The Securities Industry and Financial Markets Association sent Mary Schapiro a 24-page open letter yesterday detailing its thoughts on a broker fiduciary standard.


As SIFMA points out, Dodd-Frank mandates "no less stringent" rules for how brokers should manage their relationships and responsibilities to clients than those that investment advisors currently obey.


However, no less a figure than Barney Frank, co-author of the reforms, has pointed out that "no less stringent" doesn't necessarily mean applying the Investment Advisers Act of 1940 to everyone, SIFMA argues.


If that were the case, Dodd and Frank would have just eliminated the broker exemption in the IA Act. 


So instead, SIFMA wants an all-new fiduciary standard for brokers.


Naturally, that will take time and effort to rough out -- the SEC will have to figure out how to define "investment advice" in a sales-driven context -- and would have to allow for clients to opt out of clearly disclosed conflicts of interest.

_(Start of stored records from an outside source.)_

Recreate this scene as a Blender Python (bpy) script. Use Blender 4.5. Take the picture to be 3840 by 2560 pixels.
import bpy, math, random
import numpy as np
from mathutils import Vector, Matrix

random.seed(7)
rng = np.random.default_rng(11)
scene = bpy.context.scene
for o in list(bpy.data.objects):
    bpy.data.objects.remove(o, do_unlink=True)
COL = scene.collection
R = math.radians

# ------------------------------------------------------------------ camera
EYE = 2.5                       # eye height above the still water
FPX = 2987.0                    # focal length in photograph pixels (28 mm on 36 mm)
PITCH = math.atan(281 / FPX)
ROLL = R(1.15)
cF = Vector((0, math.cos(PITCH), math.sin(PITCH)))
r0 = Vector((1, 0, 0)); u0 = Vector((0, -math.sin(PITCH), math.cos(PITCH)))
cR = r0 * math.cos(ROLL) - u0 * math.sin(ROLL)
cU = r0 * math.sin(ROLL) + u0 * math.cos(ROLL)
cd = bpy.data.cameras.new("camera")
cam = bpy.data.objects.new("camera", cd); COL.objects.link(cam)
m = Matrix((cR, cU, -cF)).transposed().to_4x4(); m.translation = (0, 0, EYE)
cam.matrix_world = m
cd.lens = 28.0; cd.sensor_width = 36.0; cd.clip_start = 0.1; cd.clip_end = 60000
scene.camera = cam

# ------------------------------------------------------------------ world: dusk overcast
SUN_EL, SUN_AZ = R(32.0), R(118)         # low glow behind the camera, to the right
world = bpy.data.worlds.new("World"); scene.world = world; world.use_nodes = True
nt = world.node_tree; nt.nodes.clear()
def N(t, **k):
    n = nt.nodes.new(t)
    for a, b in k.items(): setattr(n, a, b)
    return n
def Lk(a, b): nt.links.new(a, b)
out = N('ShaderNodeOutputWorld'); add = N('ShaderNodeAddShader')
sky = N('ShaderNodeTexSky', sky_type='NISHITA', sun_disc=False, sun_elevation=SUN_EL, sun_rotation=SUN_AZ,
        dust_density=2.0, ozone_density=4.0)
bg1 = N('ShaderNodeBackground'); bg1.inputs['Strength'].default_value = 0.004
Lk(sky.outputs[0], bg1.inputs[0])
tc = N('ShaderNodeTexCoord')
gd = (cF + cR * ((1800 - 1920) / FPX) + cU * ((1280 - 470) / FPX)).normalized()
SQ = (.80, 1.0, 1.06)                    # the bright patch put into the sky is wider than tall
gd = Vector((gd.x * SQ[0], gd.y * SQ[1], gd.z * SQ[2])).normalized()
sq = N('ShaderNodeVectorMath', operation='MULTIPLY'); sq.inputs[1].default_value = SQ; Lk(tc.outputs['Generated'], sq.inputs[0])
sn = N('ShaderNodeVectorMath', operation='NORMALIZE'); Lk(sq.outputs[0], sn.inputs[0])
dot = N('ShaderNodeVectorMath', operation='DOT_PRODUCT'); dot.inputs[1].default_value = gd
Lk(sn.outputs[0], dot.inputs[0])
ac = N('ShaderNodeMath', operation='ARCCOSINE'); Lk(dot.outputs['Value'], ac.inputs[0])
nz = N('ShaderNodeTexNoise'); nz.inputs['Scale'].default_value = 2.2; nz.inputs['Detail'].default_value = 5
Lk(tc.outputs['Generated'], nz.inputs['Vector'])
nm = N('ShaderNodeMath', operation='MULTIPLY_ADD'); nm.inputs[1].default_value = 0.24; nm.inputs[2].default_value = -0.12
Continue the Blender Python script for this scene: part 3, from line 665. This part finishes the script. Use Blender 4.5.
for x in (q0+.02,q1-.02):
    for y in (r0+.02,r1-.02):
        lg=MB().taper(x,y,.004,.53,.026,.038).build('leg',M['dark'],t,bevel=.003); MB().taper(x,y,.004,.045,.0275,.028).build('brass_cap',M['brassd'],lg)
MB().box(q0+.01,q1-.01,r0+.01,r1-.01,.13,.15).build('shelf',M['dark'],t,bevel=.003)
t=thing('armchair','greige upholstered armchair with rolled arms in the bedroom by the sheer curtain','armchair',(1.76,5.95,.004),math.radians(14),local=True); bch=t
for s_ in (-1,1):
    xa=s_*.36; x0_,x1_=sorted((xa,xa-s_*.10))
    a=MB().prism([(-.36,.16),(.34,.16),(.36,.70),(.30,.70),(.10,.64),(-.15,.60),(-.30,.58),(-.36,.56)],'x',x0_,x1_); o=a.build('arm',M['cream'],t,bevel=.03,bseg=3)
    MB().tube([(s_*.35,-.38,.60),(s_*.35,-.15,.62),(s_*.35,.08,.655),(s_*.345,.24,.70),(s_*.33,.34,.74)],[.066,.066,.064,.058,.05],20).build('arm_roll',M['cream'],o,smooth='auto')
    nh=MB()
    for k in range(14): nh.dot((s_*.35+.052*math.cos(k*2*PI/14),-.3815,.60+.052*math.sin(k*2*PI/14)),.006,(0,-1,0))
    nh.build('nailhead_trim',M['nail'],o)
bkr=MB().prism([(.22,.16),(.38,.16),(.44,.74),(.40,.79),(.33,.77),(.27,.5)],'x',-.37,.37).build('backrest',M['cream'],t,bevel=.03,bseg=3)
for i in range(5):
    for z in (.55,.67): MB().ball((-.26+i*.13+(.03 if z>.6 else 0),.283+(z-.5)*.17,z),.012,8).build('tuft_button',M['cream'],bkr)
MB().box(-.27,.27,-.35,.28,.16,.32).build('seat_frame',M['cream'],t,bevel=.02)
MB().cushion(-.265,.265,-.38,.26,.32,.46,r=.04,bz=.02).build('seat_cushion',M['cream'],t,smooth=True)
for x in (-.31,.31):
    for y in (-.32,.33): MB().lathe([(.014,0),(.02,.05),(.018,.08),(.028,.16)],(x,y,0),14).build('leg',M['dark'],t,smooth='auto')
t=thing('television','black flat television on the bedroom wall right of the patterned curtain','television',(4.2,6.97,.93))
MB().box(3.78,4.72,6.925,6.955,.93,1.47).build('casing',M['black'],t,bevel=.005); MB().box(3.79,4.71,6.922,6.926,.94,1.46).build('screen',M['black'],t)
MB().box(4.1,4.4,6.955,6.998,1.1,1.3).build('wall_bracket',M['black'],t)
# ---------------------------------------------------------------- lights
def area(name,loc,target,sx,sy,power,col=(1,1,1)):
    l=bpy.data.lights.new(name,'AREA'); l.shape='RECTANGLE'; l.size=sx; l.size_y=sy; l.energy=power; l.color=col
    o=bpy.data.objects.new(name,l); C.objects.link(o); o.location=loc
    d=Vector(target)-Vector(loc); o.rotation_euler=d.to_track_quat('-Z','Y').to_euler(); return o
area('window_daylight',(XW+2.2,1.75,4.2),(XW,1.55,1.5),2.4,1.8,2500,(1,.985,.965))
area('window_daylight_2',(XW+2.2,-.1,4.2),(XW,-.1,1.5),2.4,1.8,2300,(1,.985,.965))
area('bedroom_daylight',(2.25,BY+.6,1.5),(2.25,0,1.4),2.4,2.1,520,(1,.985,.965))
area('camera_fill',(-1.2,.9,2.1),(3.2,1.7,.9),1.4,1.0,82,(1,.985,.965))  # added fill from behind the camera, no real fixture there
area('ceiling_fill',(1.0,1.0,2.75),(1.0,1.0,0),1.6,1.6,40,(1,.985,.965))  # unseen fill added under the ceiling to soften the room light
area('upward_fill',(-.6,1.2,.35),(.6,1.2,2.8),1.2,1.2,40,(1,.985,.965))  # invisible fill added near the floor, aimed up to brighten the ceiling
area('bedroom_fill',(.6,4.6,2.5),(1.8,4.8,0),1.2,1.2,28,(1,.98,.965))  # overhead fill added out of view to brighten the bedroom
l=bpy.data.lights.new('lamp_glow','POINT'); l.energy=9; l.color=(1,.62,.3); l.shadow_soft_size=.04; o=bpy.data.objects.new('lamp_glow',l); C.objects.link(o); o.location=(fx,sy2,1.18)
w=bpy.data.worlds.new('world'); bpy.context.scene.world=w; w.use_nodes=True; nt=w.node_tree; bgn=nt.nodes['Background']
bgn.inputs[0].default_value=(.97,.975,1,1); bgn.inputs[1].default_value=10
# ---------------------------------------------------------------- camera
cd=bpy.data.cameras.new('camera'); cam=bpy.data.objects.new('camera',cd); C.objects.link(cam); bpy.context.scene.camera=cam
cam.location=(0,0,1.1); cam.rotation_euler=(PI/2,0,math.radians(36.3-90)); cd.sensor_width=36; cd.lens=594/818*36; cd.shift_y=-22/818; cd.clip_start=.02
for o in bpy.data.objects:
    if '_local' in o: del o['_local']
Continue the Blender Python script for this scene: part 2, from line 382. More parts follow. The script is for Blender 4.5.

That last bit is interesting, since "conflict of interest" usually means that the advisor is working against the client in some way.


Perpetuating situations where such conflicts "may be consented to by the customer" seems to indicate an urge to steer accounts toward less-than-optimal products that enrich the "fiduciary" advisor and only act as a drain on the client's resources or performance.


SIFMA's lawyers also want any fiduciary relationship to apply to brokers on an account-by-account basis, as it currently does with dual-registered advisors. Once the client signs the contract, the fiduciary responsibility would begin.


In general, SIFMA is happy with its member firms' reps being regulated like investment advisors in most other spheres: advertising, supervisory requirements, licensing and registration, books and records, and so on.


But while they're now willing to consider a fiduciary rule, they still want two different playing fields.